# [STORED DATA]
- - -
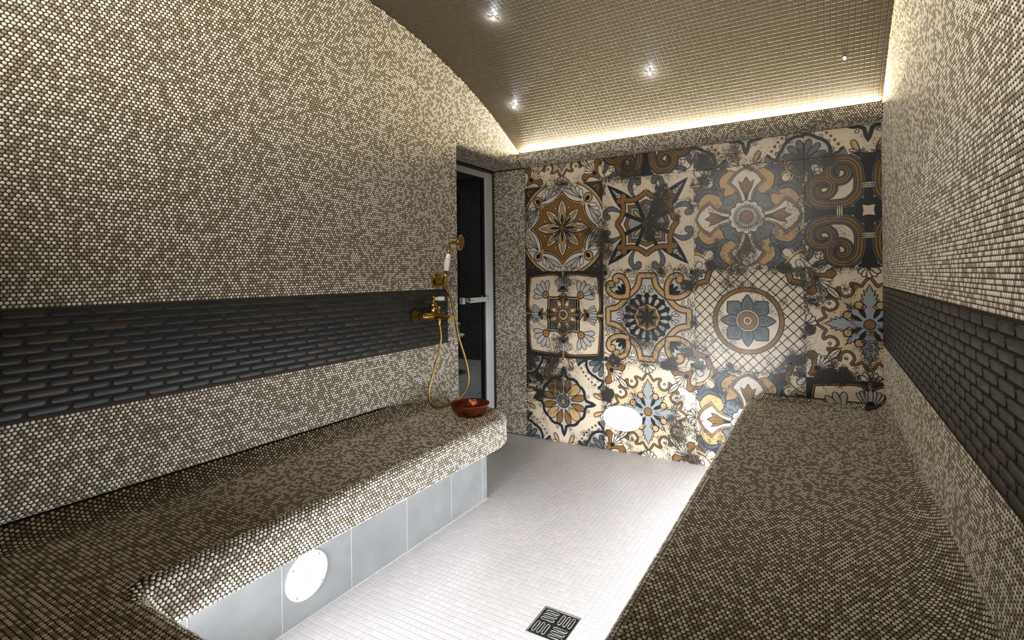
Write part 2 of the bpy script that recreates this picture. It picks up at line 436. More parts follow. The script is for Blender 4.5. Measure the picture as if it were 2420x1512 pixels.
lay_strip(wl, YN+.45, UE, V_LO, 2.5, f_left, keep=lambda a, b: keep, sides=10)
def f_low(u, v):
    u, v = np.broadcast_arrays(np.asarray(u, float), np.asarray(v, float)); u0 = NICHE_Y-RV; pu = np.clip((u-u0)/RV, 0, PI/2)
    return xyz(XL-RV*(1-np.cos(pu)), np.where(u > u0, u0+RV*np.sin(pu), u), v)
ul = np.concatenate([[2.2525], np.linspace(NICHE_Y-RV, UE, 7)])
wl.grid(f_low(ul[:, None], np.array([.0, EDGE-.0635])[None, :]), 0)
lay_strip(wl, 2.258, UE, .006, EDGE-.0655, f_low, sides=8)
def kf(a, b):
    p = f_fascia(a, b); return ~((b > SOFFIT+FR) & (p[:, 2] > vault(p[:, 1])-.004)) & (p[:, 0] > DOOR_X+.012) & ((a > NICHE_Y-.004) | (b > SOFFIT+FR-.004))
lay_strip(wl, NICHE_Y-RV+1e-6, YB-.004, SOFF_V, 2.35, f_fascia, keep=kf, sides=8)
wall_left = wl.build('wall_left', [M_GROUT, M_PENNY], tone=True); tag(wall_left, kind='structure')
wall_left['label'] = 'penny tiled wall with the brass shower and a dark tile band'
b = MB(); b.box(XL-.01, XL+.0006, YN, YBAND, BAND0, BAND1, 0)
capsules(b, YN+.45, YBAND, lambda y, z, h: (XL+.0005+h, y, z), 1)
bo = b.build('tile_band', [M_BANDGROUT, M_BAND], wall_left, tone=True); bo['label'] = 'band of dark glazed long rounded tiles'

# ---------- wall_right
def f_right(u, v):
    u, v = np.broadcast_arrays(np.asarray(u, float), np.asarray(v, float))
    v0 = EDGE+RV; ph = np.clip((v0-v)/RV, 0, PI/2); k = v < v0
    return xyz(np.where(k, XR+RV-RV*np.cos(ph), XR), -u, np.where(k, v0-RV*np.sin(ph), v))
wr = MB()
yy = np.linspace(YN, YB, 90)
v = np.concatenate([np.linspace(EDGE+RV-RV*PI/2, EDGE+RV, 7), [1.0]])
wr.grid(f_right(-np.array([YB, YN])[:, None], v[None, :]), 0)
wr.grid(xyz(XR, yy[::-1][:, None], 1.0*(1-t)[None, :]+t[None, :]*(vault(yy[::-1])[:, None]+.01)), 0)
wr.box(XR+RV, XR+RV+.03, YN, YB, 0, 2.0, 0)
def kr(a, b):
    p = f_right(a, b); return ~((b > BAND0-.005) & (b < BAND1+.005)) & (p[:, 2] < vault(p[:, 1])-.004)
lay_strip(wr, -YB+.004, -.55, EDGE+RV-RV*PI/2, 2.5, f_right, keep=kr, sides=10)
wall_right = wr.build('wall_right', [M_GROUT, M_PENNY], tone=True); tag(wall_right, kind='structure')
wall_right['label'] = 'penny tiled wall seen at a steep angle with a dark tile band'
b = MB(); b.box(XR-.0006, XR+.01, YN, YB, BAND0, BAND1, 0)
capsules(b, .55, YB, lambda y, z, h: (XR-.0005-h, y, z), -1)
bo = b.build('tile_band', [M_BANDGROUT, M_BAND], wall_right, tone=True); bo['label'] = 'band of dark glazed long rounded tiles'

# ---------- wall_near (behind the camera)
b = MB(); b.box(XL-.05, XR+.05, YN-.05, YN, 0, 2.25, 0)
tag(b.build('wall_near', [mat('near_wall_tile', (.33, .30, .25), .5)]), kind='structure')

# ---------- ceiling: barrel vault of small square mosaic
me = bpy.data.meshes.new('ceiling')
ny = 120; ys = np.linspace(YN-.02, YB, ny); zs = vault(ys)
arc = np.concatenate([[0], np.cumsum(np.hypot(np.diff(ys), np.diff(zs)))])
V = []; UV = []
for x in (XL-.004, XR+.004):
    for i in range(ny): V.append((x, ys[i], zs[i])); UV.append((x, arc[i]))
F = [(i, i+1, ny+i+1, ny+i) for i in range(ny-1)]
off = 2*ny
V += [(p[0], p[1], p[2]+.06) for p in V[:2*ny]]
F += [(off+i, off+ny+i, off+ny+i+1, off+i+1) for i in range(ny-1)]
me.from_pydata(V, [], F)
uvl = me.uv_layers.new(name='UVMap')
for l in me.loops: uvl.data[l.index].uv = UV[l.vertex_index % (2*ny)]
for p in me.polygons: p.use_smooth = True
ceil = link('ceiling', me, M_CEIL); tag(ceil, kind='structure'); ceil['label'] = 'barrel vaulted ceiling of brown square mosaic'

# ---------- floor
b = MB(); b.box(DOOR_X-.07, XR+.05, YN, YB, -.06, 0, 0)
fl = b.build('floor', [M_FLOOR]); tag(fl, kind='structure'); fl['label'] = 'pale pinkish small square mosaic floor'

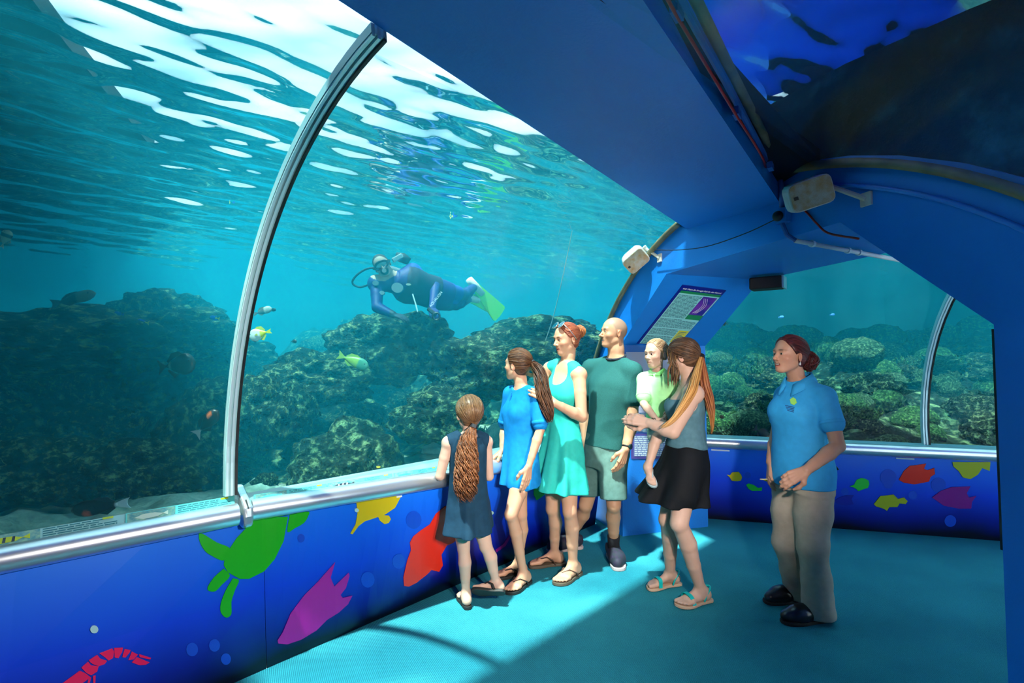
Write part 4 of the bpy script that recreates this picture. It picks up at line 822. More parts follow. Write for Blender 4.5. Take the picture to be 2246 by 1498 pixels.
# ================================================================== figures: signed-distance modelling
def smin(a, b, k):
    if k <= 0: return np.minimum(a, b)
    h = np.maximum(k-np.abs(a-b), 0)/k; return np.minimum(a, b)-h*h*k*.25
class SD:
    def __init__(s): s.ops = []
    def _add(s, f, lo, hi, k, mode): s.ops.append((f, np.asarray(lo, float), np.asarray(hi, float), k, mode)); return s
    def cap(s, a, b, ra, rb, k=.02, mode='u'):
        a = np.asarray(a, float); b = np.asarray(b, float); ab = b-a; l2 = max(float(ab@ab), 1e-9); r = max(ra, rb)
        def f(X, Y, Z):
            px, py, pz = X-a[0], Y-a[1], Z-a[2]; t = np.clip((px*ab[0]+py*ab[1]+pz*ab[2])/l2, 0, 1)
            return np.sqrt((px-t*ab[0])**2+(py-t*ab[1])**2+(pz-t*ab[2])**2)-(ra+(rb-ra)*t)
        return s._add(f, np.minimum(a, b)-r, np.maximum(a, b)+r, k, mode)
    def chain(s, pts, rs, k=.02):
        for i in range(len(pts)-1): s.cap(pts[i], pts[i+1], rs[i], rs[i+1], k)
        return s
    def ell(s, c, r, ax=None, k=.02, mode='u'):
        c = np.asarray(c, float); r = np.broadcast_to(np.asarray(r, float), (3,)); ax = np.eye(3) if ax is None else np.asarray(ax, float); R = float(r.max())
        def f(X, Y, Z):
            px, py, pz = X-c[0], Y-c[1], Z-c[2]; q = [(px*ax[i][0]+py*ax[i][1]+pz*ax[i][2]) for i in range(3)]
            k0 = np.sqrt(sum((q[i]/r[i])**2 for i in range(3))); k1 = np.sqrt(sum((q[i]/r[i]**2)**2 for i in range(3)))+1e-6
            return k0*(k0-1)/k1
        return s._add(f, c-R, c+R, k, mode)
    def loft(s, base, top, rings, fr0, fr1, k=.02, bend=None, fold=None, mode='u', inf=0.0):
        """rings: (t, half width, half depth, forward offset); fr = (right, forward) at t=0 and t=1; bend=(forward offsets by t)"""
        base = np.asarray(base, float); top = np.asarray(top, float); L = np.linalg.norm(top-base); up = (top-base)/L
        R = np.array(rings, float); T = np.linspace(R[0, 0], R[-1, 0], 120)
        A = np.interp(T, R[:, 0], R[:, 1]); Bq = np.interp(T, R[:, 0], R[:, 2]); O = np.interp(T, R[:, 0], R[:, 3]); ker = np.ones(13)/13
        sm = lambda q: np.convolve(np.pad(q, 6, mode='edge'), ker, mode='valid'); A, Bq, O = sm(A)+inf, sm(Bq)+inf, sm(O)
        def f(X, Y, Z):
            px, py, pz = X-base[0], Y-base[1], Z-base[2]; t = (px*up[0]+py*up[1]+pz*up[2])/L; tc = np.clip(t, R[0, 0], R[-1, 0]); w = np.clip(tc, 0, 1)
            rx = [fr0[0][i]*(1-w)+fr1[0][i]*w for i in range(3)]; fx = [fr0[1][i]*(1-w)+fr1[1][i]*w for i in range(3)]
            qx, qy, qz = px-up[0]*t*L, py-up[1]*t*L, pz-up[2]*t*L
            x = qx*rx[0]+qy*rx[1]+qz*rx[2]; y = qx*fx[0]+qy*fx[1]+qz*fx[2]-np.interp(tc, T, O); a = np.interp(tc, T, A); b = np.interp(tc, T, Bq)
            if fold is not None: m_ = 1+fold(tc, np.arctan2(y, x)); a = a*m_; b = b*m_
            d = (np.sqrt((x/a)**2+(y/b)**2)-1)*np.minimum(a, b); return np.maximum(d, np.maximum(R[0, 0]-t, t-R[-1, 0])*L)
        m = max(A.max(), Bq.max())*1.25+abs(O).max(); p = [base+up*L*R[0, 0], base+up*L*R[-1, 0]]
        return s._add(f, np.minimum(*p)-m, np.maximum(*p)+m, k, mode)
    def cut(s, p, n, k=0.0):   # removes the half space on the side of n
        p = np.asarray(p, float); n = nrm(n); return s._add(lambda X, Y, Z: (X-p[0])*n[0]+(Y-p[1])*n[1]+(Z-p[2])*n[2], None if False else np.full(3, -1e9), np.full(3, 1e9), k, 'i')
    def bounds(s):
        lo = np.min([o[1] for o in s.ops if o[4] == 'u'], 0); hi = np.max([o[2] for o in s.ops if o[4] == 'u'], 0); return lo, hi
    def mesh(s, h, lo=None, hi=None):
        if lo is None: lo, hi = s.bounds(); lo = lo-3*h; hi = hi+3*h
        n = np.maximum(np.ceil((hi-lo)/h).astype(int)+1, 4); ax = [lo[i]+h*np.arange(n[i]) for i in range(3)]; D = np.full(n, .25, np.float32)
        for f, a, b, k, mode in s.ops:
            pad = k+2.5*h; i0 = np.maximum(np.floor((a-pad-lo)/h), 0); i1 = np.minimum(np.ceil((b+pad-lo)/h)+1, n)
            if (i1 <= i0).any(): continue
            i0 = i0.astype(int); i1 = i1.astype(int); sl_ = tuple(slice(i0[i], i1[i]) for i in range(3))
            d = f(ax[0][sl_[0]][:, None, None], ax[1][sl_[1]][None, :, None], ax[2][sl_[2]][None, None, :]); cur = D[sl_]
            if mode == 'u': D[sl_] = smin(cur, d, k)
            elif mode == 's': D[sl_] = -smin(-cur, d, k)
            else: D[sl_] = -smin(-cur, -d, k)
        return nets(D, lo, h)
def nets(D, lo, h):
    S = D < 0; nx, ny, nz = S.shape; cnt = np.zeros((nx-1, ny-1, nz-1), np.int8)
    for i in (0, 1):
        for j in (0, 1):
            for k in (0, 1): cnt += S[i:nx-1+i, j:ny-1+j, k:nz-1+k]
    act = np.argwhere((cnt > 0) & (cnt < 8))
    if len(act) == 0: return np.zeros((0, 3)), np.zeros((0, 4), int)
    acc = np.zeros((len(act), 3)); num = np.zeros(len(act)); cs = [(i, j, k) for i in (0, 1) for j in (0, 1) for k in (0, 1)]
    val = {c: D[act[:, 0]+c[0], act[:, 1]+c[1], act[:, 2]+c[2]] for c in cs}
    for a in cs:
        for e in range(3):
            if a[e] == 0:
                b = list(a); b[e] = 1; b = tuple(b); va, vb = val[a], val[b]; x = (va < 0) != (vb < 0); t = np.where(x, va/np.where(x, va-vb, 1), 0)
                p = np.array(a, float)[None]+t[:, None]*(np.array(b)-np.array(a))[None]; acc += p*x[:, None]; num += x
    V = (act+acc/num[:, None])*h+lo; ID = np.full((nx-1, ny-1, nz-1), -1, np.int64); ID[tuple(act.T)] = np.arange(len(act)); F = []
    for e in range(3):
        o1, o2 = (e+1) % 3, (e+2) % 3; sa = [slice(None)]*3; sb = [slice(None)]*3; sa[e] = slice(0, -1); sb[e] = slice(1, None); ch = S[tuple(sa)] != S[tuple(sb)]; P = np.argwhere(ch)
        P = P[(P[:, o1] > 0) & (P[:, o2] > 0) & (P[:, o1] < S.shape[o1]-1) & (P[:, o2] < S.shape[o2]-1)]
        if len(P) == 0: continue
        def cid(d1, d2): Q = P.copy(); Q[:, o1] += d1; Q[:, o2] += d2; return ID[tuple(Q.T)]
        q = np.stack([cid(-1, -1), cid(0, -1), cid(0, 0), cid(-1, 0)], 1); ins = S[tuple(P.T)]; q[~ins] = q[~ins][:, ::-1]; F.append(q)
    return V, np.concatenate(F)
def joinm(parts):
    v = []; f = []; n = 0
    for a, b in parts: v.append(a); f.append(b+n); n += len(a)
    return np.concatenate(v), np.concatenate(f)
def keep(v, f, m):
    f = f[m]; u = np.zeros(len(v), bool); u[f.ravel()] = True; i = np.cumsum(u)-1; return v[u], i[f]
def rgt(F): return V3(F[1], -F[0], 0)
J = lambda x, y, d: aty(x, y, d)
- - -
Copy out each line of the listing that holds "picks".

# [REPLY]
Write part 2 of the bpy script that recreates this picture. It picks up at line 436. More parts follow. The script is for Blender 4.5. Measure the picture as if it were 2420x1512 pixels.
Write part 4 of the bpy script that recreates this picture. It picks up at line 822. More parts follow. Write for Blender 4.5. Take the picture to be 2246 by 1498 pixels.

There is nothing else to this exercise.